Norbert Sudhaus, para quem não conhece, foi o vencedor da maratona dos Jogos Olímpicos de 1972, em_Munique. Foi e não foi. Para mim foi.
Nos livros bem podem teimar que quem chegou primeiro foi o americano Frank Shorter, por acaso nascido precisamente em Munique, em 1947. Cada um escreve o que quer e vê a vida da cor que mais lhe agrada. Eu sou a favor de Norbert Sudhaus.
A um quilómetro da meta, no Estádio Olímpico, Frank Shorter, que se havia adiantado irreversivelmente ao belga Karel Lismont e ao etíope Mamo Wolde, ouviu um bruá que lhe gelou o sangue nas veias. Os espetadores saudavam o vencedor da maratona na sua volta à pista enquanto o primeiro classificado da prova ainda cuspia os bofes pela boca nas passadas finais. Lembro-me da frase assassina do comentador televisivo português: «É um golpe de teatro!».
Mais tarde vi um documentário americano. Nervoso, o relatador insistia: «É mentira! É mentira! Não foi esse que ganhou!».
Esse era Norbert Sudhaus. De certa forma tinha ganho: e comportava-se como tal.
Não faço ideia do atropelo de pensamentos que calcorreiam pela cabeça de um homem que corre a maratona. 42 quilómetros e 125 metros! Dá para pensar nesta vida e na outra. Dá para pensar numas quarenta vidas…
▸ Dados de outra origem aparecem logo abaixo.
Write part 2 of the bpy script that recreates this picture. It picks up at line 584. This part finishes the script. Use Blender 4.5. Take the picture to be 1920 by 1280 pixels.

Mas imagino o que terá passado pela cabeça de Frank Shorter quando, depois de ter palmilhado mais de 40 quilómetros daquele martírio de 42,195, a ver-se já de medalha de ouro ao peito, escutou os gritos entusiasmados da multidão que, surpresa, aplaudia um jovem alemão de sorriso aberto e braços no ar.
Imagino que Frank Shorter tenha soltado um ou dois palavrões e que tenha corrido ainda mais depressa para tentar perceber o que lhe havia acontecido. A ele e à maratona.
Mais tarde, diria: «Vi os juízes retirarem da pista um corredor, mas continuei convencido de que tinha ganho, tal a distância a que deixara os meus adversários mais directos».
Quem era arrastado para fora da pista com tamanha sem cerimónia era Norbert Sudhaus, 16 anos, estudante._Mas, antes que lhe deitassem a mão, ainda celebrou durante trezentos metros a sua tão incrível como histórica vitória.
Lá está: «Um descaramento divino!».
E um fantástico sentido de humor.
De calções e camisola de alças com as cores da Alemanha, nessa altura Ocidental, saltou de um arbusto e disparou para o estádio. Com o tal descaramento divino roubou a festa de_Shorter e deixou o público em delírio. Infiltrou-se na maratona como se entrasse à surrelfa num casamento de desconhecidos.
Alegre, saboreou os aplausos enquanto o deixaram os bisonhos juízes sem qualquer sentido de humor. Há gente que leva maratonas demasiado a sério. E a vida também.
Fresco, descansado, cheio de vigor, Norbert Südhaus não parecia ter acabado de correr 41 quilómetros e 795 metros. Não parecia e não tinha. Fez a sua festa, acenando reconhecido e gabarola, disfrutando daquele momento único que deveria ter sido de Frank Shorter.
Para Frank Shorter, houve frieza. O povo já tinha tido um vencedor, não queria outro. Além disso Südhaus era mais simpático e não usava bigode.
Nunca até hoje encontrei, fosse em que lado fosse, uma explicação para a tropelia de_Norbert Sudhaus. Por isso, prefiro pensar que o fez apenas por descaramento, neste caso verdadeiramente divino.
Frank Charles Shorter ouviu até assobios. As pessoas queriam a vitória de Norbert Sudhaus. Eu que vi a pantomima pela televisão também preferi a vitória de Sudhaus. Afinal já estava farto de ver Frank Shorter a correr e, quatro anos depois, vi-o outra vez quando ganhou a medalha de prata na maratona de Montereal. O que nunca tinha visto era um rapazola ganhar a maratona sem a ter corrido. Deixou as chatices dos 42 quilómetros e 195 metros para os outros e limitou-se aos metros mais importantes: os últimos.
Não sei, nem quero saber, se alguma vez Sudhaus correu uma maratona. Sei que ganhou uma e chega-me. Em todo o mundo, milhões de espetadores viram-no chegar em primeiro e ser aplaudido como tal. Fez a festa. Frank Shorter teve direito a uma festa requentada. Uma festa que já não era original. Nunca mais foi campeão olímpico e ficou sem saber bem como era sê-lo. Norbet Sudhaus antecipou-se-lhe de braços no ar até que os juízes trombudos e mazombos lhe caçaram a alegria. Dele e do público.